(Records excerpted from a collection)
------------

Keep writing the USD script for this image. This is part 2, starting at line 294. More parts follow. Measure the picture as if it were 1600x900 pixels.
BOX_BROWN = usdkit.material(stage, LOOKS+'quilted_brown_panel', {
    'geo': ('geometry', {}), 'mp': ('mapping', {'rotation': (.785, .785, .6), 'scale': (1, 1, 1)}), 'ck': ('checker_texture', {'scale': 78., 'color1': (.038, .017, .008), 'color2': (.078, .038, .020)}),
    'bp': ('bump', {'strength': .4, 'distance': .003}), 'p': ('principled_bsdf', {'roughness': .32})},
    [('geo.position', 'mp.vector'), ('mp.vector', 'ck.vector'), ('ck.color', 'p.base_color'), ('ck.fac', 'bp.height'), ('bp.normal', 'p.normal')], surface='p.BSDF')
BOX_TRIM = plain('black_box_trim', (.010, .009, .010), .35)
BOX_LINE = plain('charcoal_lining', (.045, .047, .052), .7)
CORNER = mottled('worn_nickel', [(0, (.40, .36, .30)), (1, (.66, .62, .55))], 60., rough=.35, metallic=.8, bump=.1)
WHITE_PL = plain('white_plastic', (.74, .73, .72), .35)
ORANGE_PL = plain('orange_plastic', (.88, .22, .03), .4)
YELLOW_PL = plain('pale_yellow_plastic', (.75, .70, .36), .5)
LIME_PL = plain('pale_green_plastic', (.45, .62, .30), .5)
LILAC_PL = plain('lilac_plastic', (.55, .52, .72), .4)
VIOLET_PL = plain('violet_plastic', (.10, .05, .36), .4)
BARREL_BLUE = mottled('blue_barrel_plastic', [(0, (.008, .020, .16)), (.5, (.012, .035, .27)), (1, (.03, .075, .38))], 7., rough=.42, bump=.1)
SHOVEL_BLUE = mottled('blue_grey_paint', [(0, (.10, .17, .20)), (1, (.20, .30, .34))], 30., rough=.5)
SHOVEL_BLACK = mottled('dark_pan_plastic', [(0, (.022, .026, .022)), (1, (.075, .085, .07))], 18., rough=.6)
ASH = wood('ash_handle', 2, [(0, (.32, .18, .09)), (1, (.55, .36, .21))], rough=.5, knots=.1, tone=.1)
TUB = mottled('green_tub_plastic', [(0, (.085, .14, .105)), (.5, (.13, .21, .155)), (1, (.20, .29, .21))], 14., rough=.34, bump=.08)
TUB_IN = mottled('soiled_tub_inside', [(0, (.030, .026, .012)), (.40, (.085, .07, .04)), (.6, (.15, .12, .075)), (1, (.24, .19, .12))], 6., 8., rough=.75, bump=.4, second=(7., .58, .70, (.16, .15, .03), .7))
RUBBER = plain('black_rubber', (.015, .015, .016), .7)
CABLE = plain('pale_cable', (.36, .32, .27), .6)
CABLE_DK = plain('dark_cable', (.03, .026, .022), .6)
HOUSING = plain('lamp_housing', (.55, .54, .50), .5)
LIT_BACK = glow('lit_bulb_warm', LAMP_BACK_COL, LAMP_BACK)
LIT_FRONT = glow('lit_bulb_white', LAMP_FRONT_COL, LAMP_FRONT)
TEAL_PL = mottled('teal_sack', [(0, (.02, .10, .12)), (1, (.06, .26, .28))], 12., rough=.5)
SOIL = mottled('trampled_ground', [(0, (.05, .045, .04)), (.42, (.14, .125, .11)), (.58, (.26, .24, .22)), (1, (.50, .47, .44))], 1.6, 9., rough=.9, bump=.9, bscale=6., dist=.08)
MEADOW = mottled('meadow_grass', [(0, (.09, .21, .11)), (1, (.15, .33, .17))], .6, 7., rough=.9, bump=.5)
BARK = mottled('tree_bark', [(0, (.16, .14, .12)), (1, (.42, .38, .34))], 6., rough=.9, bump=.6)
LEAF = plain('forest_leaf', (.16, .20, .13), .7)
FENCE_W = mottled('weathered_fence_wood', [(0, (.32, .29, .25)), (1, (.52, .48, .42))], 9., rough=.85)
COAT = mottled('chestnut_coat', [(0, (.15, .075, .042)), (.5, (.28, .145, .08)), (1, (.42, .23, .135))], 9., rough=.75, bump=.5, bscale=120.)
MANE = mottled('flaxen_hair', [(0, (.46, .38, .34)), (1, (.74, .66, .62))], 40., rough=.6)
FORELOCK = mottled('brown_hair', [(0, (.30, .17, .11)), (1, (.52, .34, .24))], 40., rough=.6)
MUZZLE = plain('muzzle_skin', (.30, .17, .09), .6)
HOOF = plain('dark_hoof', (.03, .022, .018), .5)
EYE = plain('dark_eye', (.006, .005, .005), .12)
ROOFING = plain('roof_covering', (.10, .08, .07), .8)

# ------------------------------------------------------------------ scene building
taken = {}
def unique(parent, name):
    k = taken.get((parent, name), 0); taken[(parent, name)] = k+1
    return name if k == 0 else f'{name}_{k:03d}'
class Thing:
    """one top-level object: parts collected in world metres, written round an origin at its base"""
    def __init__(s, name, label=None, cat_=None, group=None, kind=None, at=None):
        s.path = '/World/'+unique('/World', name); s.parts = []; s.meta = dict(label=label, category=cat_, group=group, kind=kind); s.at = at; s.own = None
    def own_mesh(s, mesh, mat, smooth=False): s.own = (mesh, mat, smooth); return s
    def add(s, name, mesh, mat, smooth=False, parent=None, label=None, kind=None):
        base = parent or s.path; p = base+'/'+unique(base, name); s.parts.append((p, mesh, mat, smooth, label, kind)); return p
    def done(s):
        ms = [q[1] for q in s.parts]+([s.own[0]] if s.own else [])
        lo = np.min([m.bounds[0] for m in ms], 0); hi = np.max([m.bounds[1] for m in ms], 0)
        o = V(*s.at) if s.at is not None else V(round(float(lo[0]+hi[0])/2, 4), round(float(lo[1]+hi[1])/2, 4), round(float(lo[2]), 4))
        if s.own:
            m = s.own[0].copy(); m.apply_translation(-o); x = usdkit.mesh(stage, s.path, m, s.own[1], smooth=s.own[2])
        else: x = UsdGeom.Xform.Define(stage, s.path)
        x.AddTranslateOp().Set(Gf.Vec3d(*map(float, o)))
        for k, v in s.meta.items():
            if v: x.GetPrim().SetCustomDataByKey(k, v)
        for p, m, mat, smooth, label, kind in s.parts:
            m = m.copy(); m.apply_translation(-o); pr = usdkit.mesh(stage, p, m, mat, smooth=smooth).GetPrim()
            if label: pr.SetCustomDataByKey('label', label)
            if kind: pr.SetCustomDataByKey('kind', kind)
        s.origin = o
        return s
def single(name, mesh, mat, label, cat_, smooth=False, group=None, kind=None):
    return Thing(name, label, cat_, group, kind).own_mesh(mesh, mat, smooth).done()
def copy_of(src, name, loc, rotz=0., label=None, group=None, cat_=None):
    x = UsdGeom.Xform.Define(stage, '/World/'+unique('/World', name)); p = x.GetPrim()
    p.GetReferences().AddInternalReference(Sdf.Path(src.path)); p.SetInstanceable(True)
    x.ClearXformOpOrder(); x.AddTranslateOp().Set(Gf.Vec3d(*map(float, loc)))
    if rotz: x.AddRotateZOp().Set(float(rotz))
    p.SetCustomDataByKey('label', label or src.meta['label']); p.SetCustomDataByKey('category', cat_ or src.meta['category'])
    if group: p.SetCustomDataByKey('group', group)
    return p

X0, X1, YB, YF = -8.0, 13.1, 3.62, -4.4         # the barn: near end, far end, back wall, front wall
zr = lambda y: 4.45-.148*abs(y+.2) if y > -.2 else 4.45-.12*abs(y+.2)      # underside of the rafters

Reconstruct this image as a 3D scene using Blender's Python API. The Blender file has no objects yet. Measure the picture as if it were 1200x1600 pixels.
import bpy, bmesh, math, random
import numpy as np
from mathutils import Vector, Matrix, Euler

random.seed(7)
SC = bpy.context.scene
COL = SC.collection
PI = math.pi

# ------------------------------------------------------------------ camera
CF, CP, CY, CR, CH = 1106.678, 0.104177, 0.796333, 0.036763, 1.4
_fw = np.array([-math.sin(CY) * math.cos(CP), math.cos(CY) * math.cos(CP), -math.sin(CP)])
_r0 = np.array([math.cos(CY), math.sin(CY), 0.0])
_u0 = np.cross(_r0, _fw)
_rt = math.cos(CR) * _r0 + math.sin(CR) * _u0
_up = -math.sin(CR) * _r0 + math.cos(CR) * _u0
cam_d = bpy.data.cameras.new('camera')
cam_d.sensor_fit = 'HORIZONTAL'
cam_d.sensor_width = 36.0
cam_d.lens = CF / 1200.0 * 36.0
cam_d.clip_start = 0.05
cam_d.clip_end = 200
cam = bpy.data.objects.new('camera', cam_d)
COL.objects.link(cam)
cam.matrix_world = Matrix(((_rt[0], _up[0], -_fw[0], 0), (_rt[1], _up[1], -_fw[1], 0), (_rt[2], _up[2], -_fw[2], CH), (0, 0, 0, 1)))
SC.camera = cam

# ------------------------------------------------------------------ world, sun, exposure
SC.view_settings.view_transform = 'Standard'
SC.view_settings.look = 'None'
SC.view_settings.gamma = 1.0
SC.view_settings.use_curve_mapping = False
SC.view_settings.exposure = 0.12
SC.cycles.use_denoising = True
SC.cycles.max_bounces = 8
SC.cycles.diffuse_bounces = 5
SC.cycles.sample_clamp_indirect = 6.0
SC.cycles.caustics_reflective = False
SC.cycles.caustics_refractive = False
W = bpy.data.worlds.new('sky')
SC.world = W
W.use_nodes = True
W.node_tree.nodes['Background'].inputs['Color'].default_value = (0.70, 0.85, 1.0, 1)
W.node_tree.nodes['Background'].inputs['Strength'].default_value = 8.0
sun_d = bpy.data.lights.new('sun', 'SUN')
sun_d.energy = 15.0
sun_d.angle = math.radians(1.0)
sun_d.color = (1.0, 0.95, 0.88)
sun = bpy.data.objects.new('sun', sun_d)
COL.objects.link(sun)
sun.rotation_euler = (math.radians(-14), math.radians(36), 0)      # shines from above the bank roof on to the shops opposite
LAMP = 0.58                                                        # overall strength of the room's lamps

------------

:: Stated exercise ::
Exactly and only the lines from the line that contains "Reconstruct this image" through the line that contains "SC.camera = cam" are to be repeated as they stand.

:: Task response ::
Reconstruct this image as a 3D scene using Blender's Python API. The Blender file has no objects yet. Measure the picture as if it were 1200x1600 pixels.
import bpy, bmesh, math, random
import numpy as np
from mathutils import Vector, Matrix, Euler

random.seed(7)
SC = bpy.context.scene
COL = SC.collection
PI = math.pi

# ------------------------------------------------------------------ camera
CF, CP, CY, CR, CH = 1106.678, 0.104177, 0.796333, 0.036763, 1.4
_fw = np.array([-math.sin(CY) * math.cos(CP), math.cos(CY) * math.cos(CP), -math.sin(CP)])
_r0 = np.array([math.cos(CY), math.sin(CY), 0.0])
_u0 = np.cross(_r0, _fw)
_rt = math.cos(CR) * _r0 + math.sin(CR) * _u0
_up = -math.sin(CR) * _r0 + math.cos(CR) * _u0
cam_d = bpy.data.cameras.new('camera')
cam_d.sensor_fit = 'HORIZONTAL'
cam_d.sensor_width = 36.0
cam_d.lens = CF / 1200.0 * 36.0
cam_d.clip_start = 0.05
cam_d.clip_end = 200
cam = bpy.data.objects.new('camera', cam_d)
COL.objects.link(cam)
cam.matrix_world = Matrix(((_rt[0], _up[0], -_fw[0], 0), (_rt[1], _up[1], -_fw[1], 0), (_rt[2], _up[2], -_fw[2], CH), (0, 0, 0, 1)))
SC.camera = cam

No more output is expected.